Et, comme toujours, la propagande honteuse de Manuel Valls va jusqu’à invoquer « un dialogue suffisamment nourri pour que chacun fasse preuve de responsabilité », justifiant ainsi la pérennisation par les forces armées d’une agriculture destructrice et irresponsable. Le détournement  de la sémantique et de l’argumentaire républicains  (responsabilité, Etat de droit, dialogue avec les élus, etc. . .) pour servir des intérêts privés et corporatistes au détriment des biens communs devient une pratique habituelle de ce gouvernement.  Le trouble républicain succède au trouble à l’ordre public. On sert le libéralisme au nom du socialisme, on pratique une politique de droite en invoquant les valeurs de gauche, on sert l’agriculture industrielle au nom de la paysannerie. . .

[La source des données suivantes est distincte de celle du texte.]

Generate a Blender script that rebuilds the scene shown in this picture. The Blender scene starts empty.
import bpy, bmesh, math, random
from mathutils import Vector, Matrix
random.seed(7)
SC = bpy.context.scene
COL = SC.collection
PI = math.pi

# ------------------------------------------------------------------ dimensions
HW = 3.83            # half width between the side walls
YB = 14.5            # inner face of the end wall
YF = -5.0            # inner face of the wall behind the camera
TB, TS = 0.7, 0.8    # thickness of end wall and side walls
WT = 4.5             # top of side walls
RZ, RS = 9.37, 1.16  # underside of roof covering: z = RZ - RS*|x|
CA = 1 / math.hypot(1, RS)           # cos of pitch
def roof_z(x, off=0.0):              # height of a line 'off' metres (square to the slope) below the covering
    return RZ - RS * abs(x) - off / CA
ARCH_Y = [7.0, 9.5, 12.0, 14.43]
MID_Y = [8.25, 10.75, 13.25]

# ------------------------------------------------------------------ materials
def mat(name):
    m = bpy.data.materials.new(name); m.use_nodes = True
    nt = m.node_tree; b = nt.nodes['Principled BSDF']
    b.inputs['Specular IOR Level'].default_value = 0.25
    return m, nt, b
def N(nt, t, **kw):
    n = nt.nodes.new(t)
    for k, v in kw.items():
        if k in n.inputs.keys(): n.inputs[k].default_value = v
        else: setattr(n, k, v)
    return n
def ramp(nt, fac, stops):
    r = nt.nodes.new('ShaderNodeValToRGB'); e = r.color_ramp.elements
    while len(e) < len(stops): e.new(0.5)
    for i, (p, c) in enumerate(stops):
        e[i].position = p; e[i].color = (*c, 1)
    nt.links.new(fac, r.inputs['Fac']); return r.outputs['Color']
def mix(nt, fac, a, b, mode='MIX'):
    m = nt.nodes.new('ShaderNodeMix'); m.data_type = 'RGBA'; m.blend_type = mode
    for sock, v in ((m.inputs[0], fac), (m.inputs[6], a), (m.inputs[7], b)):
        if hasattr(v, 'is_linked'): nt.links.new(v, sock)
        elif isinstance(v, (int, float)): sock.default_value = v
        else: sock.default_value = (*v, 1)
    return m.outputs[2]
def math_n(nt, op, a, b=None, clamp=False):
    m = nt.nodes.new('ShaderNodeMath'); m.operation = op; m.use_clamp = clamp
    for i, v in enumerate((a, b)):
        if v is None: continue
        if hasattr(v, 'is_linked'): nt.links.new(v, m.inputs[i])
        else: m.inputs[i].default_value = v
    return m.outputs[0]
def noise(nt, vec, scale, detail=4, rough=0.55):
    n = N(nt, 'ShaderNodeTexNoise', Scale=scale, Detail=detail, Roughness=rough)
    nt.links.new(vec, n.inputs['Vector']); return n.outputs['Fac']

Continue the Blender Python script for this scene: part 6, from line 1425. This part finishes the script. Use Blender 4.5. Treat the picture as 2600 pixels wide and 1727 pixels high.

Tout cela est, pour le coup, irresponsable, mais aussi contre-productif sur le plan politique : le gouvernement  est au service des agriculteurs du camp adverse et abandonne une base électorale déjà très faible dans les campagnes. Dans les cantons ruraux, un désastre est attendu lors des prochaines élections départementales. Car, l’homo politicus n’est pas l’homo oeconomicus cher au libéraux et qui fait  systématiquement des choix rationnels, réfléchis,  pesant le pour et le contre, comparant les avantages et les inconvénients. L’homo politicus est  avant tout un animal émotif. Ses choix sont  guidés par la tradition, l’appartenance, de plus en plus souvent par  le ressentiment, et bien peu par le raisonnement. En avivant les passions, en tergiversant, en tournant bien souvent le dos aux valeurs reconnues et défendues par son électorat, en rognant toujours plus les restes de notre république,  et en arbitrant au final pour les plus favorisés, le PS perd  sur tous les tableaux. A deux semaines des départementales, il continue à alimenter l’abstention et le vote pour les droites extrêmes.